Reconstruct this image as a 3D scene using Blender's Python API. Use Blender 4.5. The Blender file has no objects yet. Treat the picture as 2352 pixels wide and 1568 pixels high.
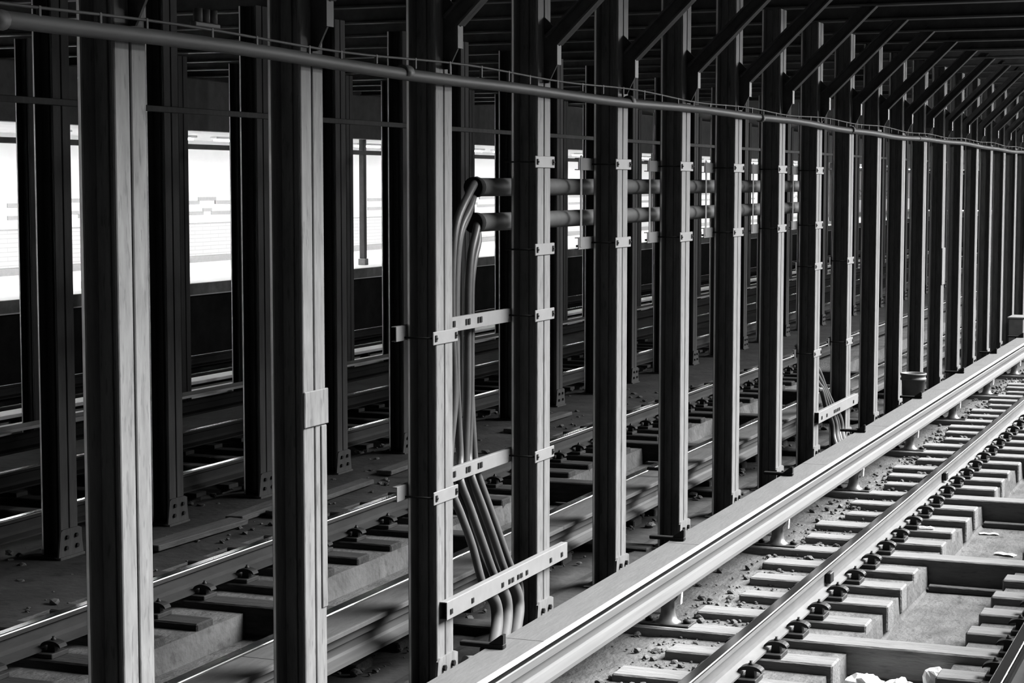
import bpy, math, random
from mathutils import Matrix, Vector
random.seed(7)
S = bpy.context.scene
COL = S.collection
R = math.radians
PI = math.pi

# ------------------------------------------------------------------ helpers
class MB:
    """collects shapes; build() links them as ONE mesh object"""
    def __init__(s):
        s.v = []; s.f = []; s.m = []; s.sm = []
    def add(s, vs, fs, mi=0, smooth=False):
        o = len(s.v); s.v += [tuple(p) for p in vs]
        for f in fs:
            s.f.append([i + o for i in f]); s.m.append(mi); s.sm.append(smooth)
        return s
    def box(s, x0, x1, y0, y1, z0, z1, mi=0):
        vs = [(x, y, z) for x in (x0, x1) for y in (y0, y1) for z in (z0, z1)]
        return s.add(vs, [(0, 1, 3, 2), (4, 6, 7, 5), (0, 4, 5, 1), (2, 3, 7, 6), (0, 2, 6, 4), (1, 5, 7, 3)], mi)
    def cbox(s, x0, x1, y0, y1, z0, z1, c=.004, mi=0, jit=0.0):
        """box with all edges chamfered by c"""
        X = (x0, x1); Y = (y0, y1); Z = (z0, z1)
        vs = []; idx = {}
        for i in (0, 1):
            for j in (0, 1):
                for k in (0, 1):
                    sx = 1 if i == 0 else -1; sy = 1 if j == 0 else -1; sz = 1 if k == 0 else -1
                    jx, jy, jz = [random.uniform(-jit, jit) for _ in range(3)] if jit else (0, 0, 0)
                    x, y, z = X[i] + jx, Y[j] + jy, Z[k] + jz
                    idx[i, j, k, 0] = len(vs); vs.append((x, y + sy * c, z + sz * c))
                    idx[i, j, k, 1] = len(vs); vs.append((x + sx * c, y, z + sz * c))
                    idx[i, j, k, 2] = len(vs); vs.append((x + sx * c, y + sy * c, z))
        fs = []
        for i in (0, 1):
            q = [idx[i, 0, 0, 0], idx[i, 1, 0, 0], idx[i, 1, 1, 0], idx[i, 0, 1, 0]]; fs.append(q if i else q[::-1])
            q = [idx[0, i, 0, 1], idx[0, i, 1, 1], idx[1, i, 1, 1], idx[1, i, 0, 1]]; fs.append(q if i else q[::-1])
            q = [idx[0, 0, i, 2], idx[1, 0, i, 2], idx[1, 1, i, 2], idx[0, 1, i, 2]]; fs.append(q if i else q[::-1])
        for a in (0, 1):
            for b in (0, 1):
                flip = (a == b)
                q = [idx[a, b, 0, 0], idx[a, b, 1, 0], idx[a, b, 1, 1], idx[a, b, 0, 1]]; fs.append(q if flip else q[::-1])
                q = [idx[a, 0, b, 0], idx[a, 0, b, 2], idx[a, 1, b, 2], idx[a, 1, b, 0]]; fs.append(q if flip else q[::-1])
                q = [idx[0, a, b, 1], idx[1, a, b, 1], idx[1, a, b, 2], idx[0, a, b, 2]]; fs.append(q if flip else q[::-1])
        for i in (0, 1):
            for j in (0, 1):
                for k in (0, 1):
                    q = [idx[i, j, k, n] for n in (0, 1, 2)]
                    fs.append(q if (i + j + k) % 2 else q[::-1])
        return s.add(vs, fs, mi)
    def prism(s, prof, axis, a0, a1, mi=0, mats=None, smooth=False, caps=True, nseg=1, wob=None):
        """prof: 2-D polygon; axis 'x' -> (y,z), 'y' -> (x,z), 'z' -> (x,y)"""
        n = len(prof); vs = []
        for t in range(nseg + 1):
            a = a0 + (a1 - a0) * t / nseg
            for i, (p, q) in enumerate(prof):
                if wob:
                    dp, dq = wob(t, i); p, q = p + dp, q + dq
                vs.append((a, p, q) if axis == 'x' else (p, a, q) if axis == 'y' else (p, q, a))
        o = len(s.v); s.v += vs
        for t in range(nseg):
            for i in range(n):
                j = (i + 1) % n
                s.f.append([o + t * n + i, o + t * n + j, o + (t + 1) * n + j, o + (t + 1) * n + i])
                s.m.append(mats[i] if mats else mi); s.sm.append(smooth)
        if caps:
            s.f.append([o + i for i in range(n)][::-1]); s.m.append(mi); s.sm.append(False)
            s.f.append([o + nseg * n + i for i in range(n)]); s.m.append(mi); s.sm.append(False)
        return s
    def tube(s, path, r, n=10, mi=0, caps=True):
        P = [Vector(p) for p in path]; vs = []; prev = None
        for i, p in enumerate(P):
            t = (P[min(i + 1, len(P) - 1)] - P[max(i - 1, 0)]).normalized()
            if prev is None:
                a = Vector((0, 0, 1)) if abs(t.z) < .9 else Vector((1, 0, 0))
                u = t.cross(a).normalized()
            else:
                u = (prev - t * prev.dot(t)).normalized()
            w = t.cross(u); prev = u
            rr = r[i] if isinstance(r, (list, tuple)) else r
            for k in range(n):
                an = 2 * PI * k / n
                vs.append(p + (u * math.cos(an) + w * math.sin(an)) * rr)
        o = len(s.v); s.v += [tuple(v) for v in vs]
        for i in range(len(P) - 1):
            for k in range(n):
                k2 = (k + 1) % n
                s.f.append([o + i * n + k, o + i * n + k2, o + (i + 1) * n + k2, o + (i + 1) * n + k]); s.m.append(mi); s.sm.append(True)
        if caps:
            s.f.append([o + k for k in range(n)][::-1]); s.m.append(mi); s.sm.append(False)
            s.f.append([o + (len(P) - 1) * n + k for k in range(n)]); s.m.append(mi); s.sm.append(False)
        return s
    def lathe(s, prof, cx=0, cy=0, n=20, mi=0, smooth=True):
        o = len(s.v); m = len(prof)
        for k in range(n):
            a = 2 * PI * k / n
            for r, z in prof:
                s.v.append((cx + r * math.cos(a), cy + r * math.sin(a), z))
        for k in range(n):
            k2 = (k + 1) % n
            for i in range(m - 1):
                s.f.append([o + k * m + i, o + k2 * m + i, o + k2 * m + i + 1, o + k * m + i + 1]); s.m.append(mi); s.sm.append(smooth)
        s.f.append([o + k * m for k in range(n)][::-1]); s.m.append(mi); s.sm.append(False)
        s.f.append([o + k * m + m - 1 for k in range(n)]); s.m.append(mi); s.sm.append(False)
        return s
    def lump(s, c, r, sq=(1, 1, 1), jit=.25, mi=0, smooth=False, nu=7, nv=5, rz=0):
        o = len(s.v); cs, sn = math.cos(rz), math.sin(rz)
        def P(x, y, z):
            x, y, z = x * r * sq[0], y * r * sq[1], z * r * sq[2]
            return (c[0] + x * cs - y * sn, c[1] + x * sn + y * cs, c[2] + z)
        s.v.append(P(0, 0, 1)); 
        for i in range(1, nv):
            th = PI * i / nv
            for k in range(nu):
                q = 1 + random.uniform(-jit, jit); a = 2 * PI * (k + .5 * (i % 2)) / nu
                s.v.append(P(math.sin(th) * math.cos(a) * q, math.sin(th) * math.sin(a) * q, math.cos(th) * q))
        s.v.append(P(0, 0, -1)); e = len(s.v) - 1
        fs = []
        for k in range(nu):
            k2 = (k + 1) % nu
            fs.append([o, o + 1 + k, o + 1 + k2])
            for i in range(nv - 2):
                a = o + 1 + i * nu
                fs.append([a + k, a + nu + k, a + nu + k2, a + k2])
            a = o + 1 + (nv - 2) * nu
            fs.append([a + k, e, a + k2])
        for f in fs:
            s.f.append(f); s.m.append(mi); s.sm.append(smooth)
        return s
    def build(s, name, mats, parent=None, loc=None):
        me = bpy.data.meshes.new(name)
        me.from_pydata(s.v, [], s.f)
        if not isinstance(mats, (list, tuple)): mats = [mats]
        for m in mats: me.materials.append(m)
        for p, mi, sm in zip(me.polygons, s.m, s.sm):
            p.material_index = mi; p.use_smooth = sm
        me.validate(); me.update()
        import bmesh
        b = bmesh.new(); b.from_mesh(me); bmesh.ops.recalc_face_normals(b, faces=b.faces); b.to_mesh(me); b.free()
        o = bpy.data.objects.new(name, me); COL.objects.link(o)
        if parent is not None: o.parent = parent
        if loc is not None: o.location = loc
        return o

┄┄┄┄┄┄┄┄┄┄

SET EXERCISE
Repeat, word for word and with no pictures, only the lines running from the beginning of the data to the line that contains "PI = math.pi".

TASK SOLUTION
Reconstruct this image as a 3D scene using Blender's Python API. Use Blender 4.5. The Blender file has no objects yet. Treat the picture as 2352 pixels wide and 1568 pixels high.
import bpy, math, random
from mathutils import Matrix, Vector
random.seed(7)
S = bpy.context.scene
COL = S.collection
R = math.radians
PI = math.pi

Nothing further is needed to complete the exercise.